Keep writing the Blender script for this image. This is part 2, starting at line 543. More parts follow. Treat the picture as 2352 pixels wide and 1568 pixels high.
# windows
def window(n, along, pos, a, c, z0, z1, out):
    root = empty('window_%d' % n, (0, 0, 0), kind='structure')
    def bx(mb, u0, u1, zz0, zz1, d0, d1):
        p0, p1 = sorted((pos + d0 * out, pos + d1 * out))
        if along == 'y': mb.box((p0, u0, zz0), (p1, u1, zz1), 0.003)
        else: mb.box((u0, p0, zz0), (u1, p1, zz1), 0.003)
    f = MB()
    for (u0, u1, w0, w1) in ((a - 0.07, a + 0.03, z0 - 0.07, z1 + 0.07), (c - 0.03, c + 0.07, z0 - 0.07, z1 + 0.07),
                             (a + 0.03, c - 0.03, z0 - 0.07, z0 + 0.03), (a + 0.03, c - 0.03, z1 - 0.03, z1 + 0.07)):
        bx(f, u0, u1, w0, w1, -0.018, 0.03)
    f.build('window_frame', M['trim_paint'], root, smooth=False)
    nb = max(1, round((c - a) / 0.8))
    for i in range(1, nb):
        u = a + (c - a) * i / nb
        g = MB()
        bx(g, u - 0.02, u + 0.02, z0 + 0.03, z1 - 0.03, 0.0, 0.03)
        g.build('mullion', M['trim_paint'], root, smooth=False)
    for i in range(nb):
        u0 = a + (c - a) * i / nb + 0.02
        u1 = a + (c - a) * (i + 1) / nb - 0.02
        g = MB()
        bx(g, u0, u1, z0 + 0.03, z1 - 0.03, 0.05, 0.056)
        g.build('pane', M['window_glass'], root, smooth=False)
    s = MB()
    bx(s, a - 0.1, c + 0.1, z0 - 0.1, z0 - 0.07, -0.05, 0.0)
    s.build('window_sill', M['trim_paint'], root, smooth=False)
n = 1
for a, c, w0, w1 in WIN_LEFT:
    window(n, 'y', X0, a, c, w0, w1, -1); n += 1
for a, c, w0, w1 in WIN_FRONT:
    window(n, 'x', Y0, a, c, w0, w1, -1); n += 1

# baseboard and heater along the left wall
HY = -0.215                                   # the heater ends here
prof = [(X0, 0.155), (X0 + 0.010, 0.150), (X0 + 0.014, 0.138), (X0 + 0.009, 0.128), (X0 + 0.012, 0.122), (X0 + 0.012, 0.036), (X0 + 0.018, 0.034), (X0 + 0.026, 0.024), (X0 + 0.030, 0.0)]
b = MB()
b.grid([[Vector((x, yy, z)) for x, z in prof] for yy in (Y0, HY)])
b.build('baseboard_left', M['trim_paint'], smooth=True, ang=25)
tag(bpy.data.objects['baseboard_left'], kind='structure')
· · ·
WHAT YOU NEED TO DO:
Copy all data exactly, start to finish.

RESPONSE TO THE EXERCISE:
Keep writing the Blender script for this image. This is part 2, starting at line 543. More parts follow. Treat the picture as 2352 pixels wide and 1568 pixels high.
# windows
def window(n, along, pos, a, c, z0, z1, out):
    root = empty('window_%d' % n, (0, 0, 0), kind='structure')
    def bx(mb, u0, u1, zz0, zz1, d0, d1):
        p0, p1 = sorted((pos + d0 * out, pos + d1 * out))
        if along == 'y': mb.box((p0, u0, zz0), (p1, u1, zz1), 0.003)
        else: mb.box((u0, p0, zz0), (u1, p1, zz1), 0.003)
    f = MB()
    for (u0, u1, w0, w1) in ((a - 0.07, a + 0.03, z0 - 0.07, z1 + 0.07), (c - 0.03, c + 0.07, z0 - 0.07, z1 + 0.07),
                             (a + 0.03, c - 0.03, z0 - 0.07, z0 + 0.03), (a + 0.03, c - 0.03, z1 - 0.03, z1 + 0.07)):
        bx(f, u0, u1, w0, w1, -0.018, 0.03)
    f.build('window_frame', M['trim_paint'], root, smooth=False)
    nb = max(1, round((c - a) / 0.8))
    for i in range(1, nb):
        u = a + (c - a) * i / nb
        g = MB()
        bx(g, u - 0.02, u + 0.02, z0 + 0.03, z1 - 0.03, 0.0, 0.03)
        g.build('mullion', M['trim_paint'], root, smooth=False)
    for i in range(nb):
        u0 = a + (c - a) * i / nb + 0.02
        u1 = a + (c - a) * (i + 1) / nb - 0.02
        g = MB()
        bx(g, u0, u1, z0 + 0.03, z1 - 0.03, 0.05, 0.056)
        g.build('pane', M['window_glass'], root, smooth=False)
    s = MB()
    bx(s, a - 0.1, c + 0.1, z0 - 0.1, z0 - 0.07, -0.05, 0.0)
    s.build('window_sill', M['trim_paint'], root, smooth=False)
n = 1
for a, c, w0, w1 in WIN_LEFT:
    window(n, 'y', X0, a, c, w0, w1, -1); n += 1
for a, c, w0, w1 in WIN_FRONT:
    window(n, 'x', Y0, a, c, w0, w1, -1); n += 1

# baseboard and heater along the left wall
HY = -0.215                                   # the heater ends here
prof = [(X0, 0.155), (X0 + 0.010, 0.150), (X0 + 0.014, 0.138), (X0 + 0.009, 0.128), (X0 + 0.012, 0.122), (X0 + 0.012, 0.036), (X0 + 0.018, 0.034), (X0 + 0.026, 0.024), (X0 + 0.030, 0.0)]
b = MB()
b.grid([[Vector((x, yy, z)) for x, z in prof] for yy in (Y0, HY)])
b.build('baseboard_left', M['trim_paint'], smooth=True, ang=25)
tag(bpy.data.objects['baseboard_left'], kind='structure')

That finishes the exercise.